Monday, December 22, 2008

chapter four: big decision

going to martha's vineyard for christmas. ought to be fun.

going sledding today with girlfriend. ought to be perfect. would be more perfect if I were able to sleep at all tonight. just staying awake. sick. tired. how does that song go? something by jewel or some bullshit.

couldn't get the thought out of my head: "condemned to freedom." what does that mean? all I came up with was an idea for a story of three thousand words or more. starring, of course, the devil and the everyman.

the devil's got his everyman locked up in a jail. cuffs around his wrist draw blood every time he moves. bread and water only once every day. he's put into stress positions, with his arms behind his back, bent forward, chained to a chair. left that way for hours. (of course, a modern version of the hellish prison would resemble guantanamo bay.)

but the devil isn't satisfied with this jail. not cost-effective, and too expensive to be imperfect. so he sets and thinks a while as his everyman is tearing his rotator cuffs. "what," thinks the devil, "is the most perfect, inescapable prison in the universe?"

his answer: a man's heart.

one night, after passing out on a waterboarding gurney, the devil's everyman wakes up to find his arms and legs unbound and the door to his prison open. he walks outside, sheepish, unsure if this is some sort of test or trap- but no. he hears nothing outside, no sounds of life, no footsteps, not even the heavy breathing of his torturers which he'd grown to fear.

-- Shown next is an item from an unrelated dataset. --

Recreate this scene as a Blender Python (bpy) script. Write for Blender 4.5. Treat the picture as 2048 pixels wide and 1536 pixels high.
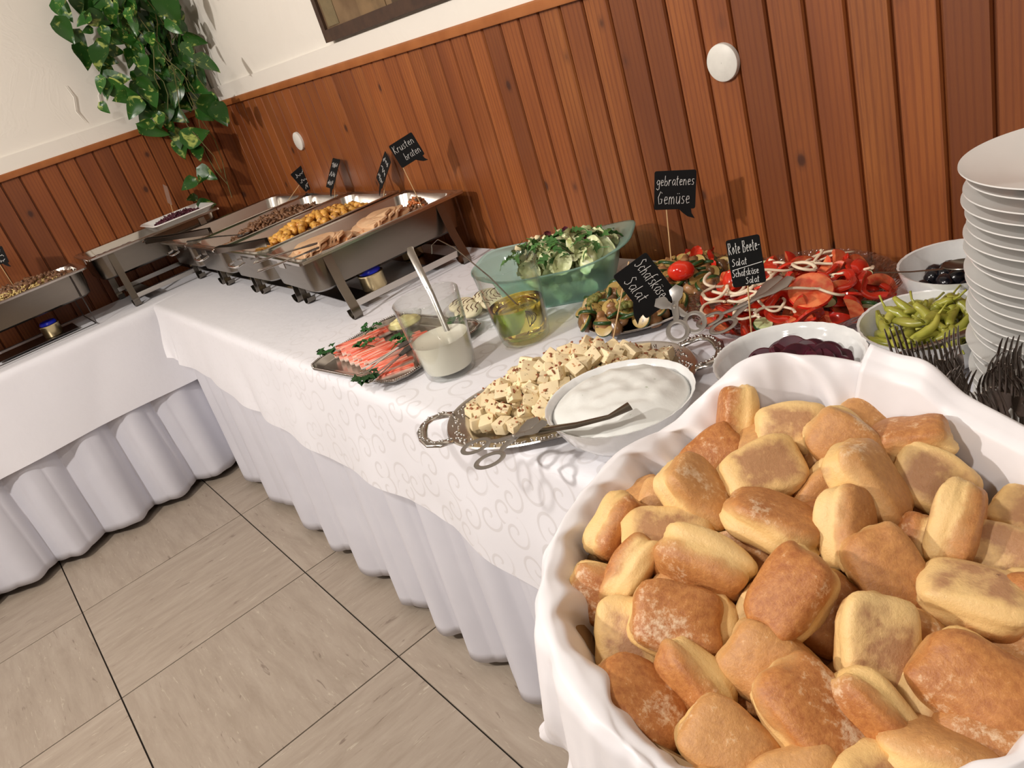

he slowly, carefully walks out of his cell, then slowly, carefully out of the prison.

why did they let him free? he asks himself. what did he do? where did they go? did they really go?

not knowing any of this, he'll instead try to think back to the reason he was first imprisoned. what had he done? surely he'd offended his jailors somehow, and surely they'd discovered their mistake, that it was only an accident, his offence, or that it had never happened at all, and, upon realising this, they'd gone, abandoned him, in case he decided to sue them for their criminal actions.

but why didn't they warn him not to seek them out if this were so? if they were barbaric enough to torture him so, surely it wouldn't be beneath them to threaten him. and it was certainly in their power to kill him, should they so decide. if they could abduct him in the first place, they could probably have him dead any day they chose to. with that sort of character and that sort of power, he expected some sort of threat, but nothing came. they just left, all of a sudden.

that was frustrating, but that wasn't the new prison. the new prison was what the devil's everyman was supposed to do now. in prison, he had something to define himself against. he was not the torturer, he was the tortured. they abducted him, they tortured him. he hated them. now that they were gone, what was he?

his definition of what life was had been so altered by his internment that he could barely recognize normalcy for what it was. indeed, he suspected that normalcy no longer existed for him- it only occurred in short gasps of his life spent outside a cloying, unnameable fear. it was a memory.

as misshapen and warped a definition as that was, the devil's everyman will soon realise that, for all its flaws, in spite of it lacking any resemblance to reality, it was a definition. it was clear- in it, there was a place for him, and a place for all other things. he has none of that now.

eventually, he'll find something to struggle with, but it won't be that thing. it'll be the search for something to struggle with. that's his prison: seeking out an adversary. looking for some new devil. when he finds one, oh, it'll be swell, he'll have his side, the devil will have his own. it'll be so clearly, cleverly defined.

in the meanwhile, what will he have? existential stasis. nothing will change, because it won't have to: he's free, after all. isn't he?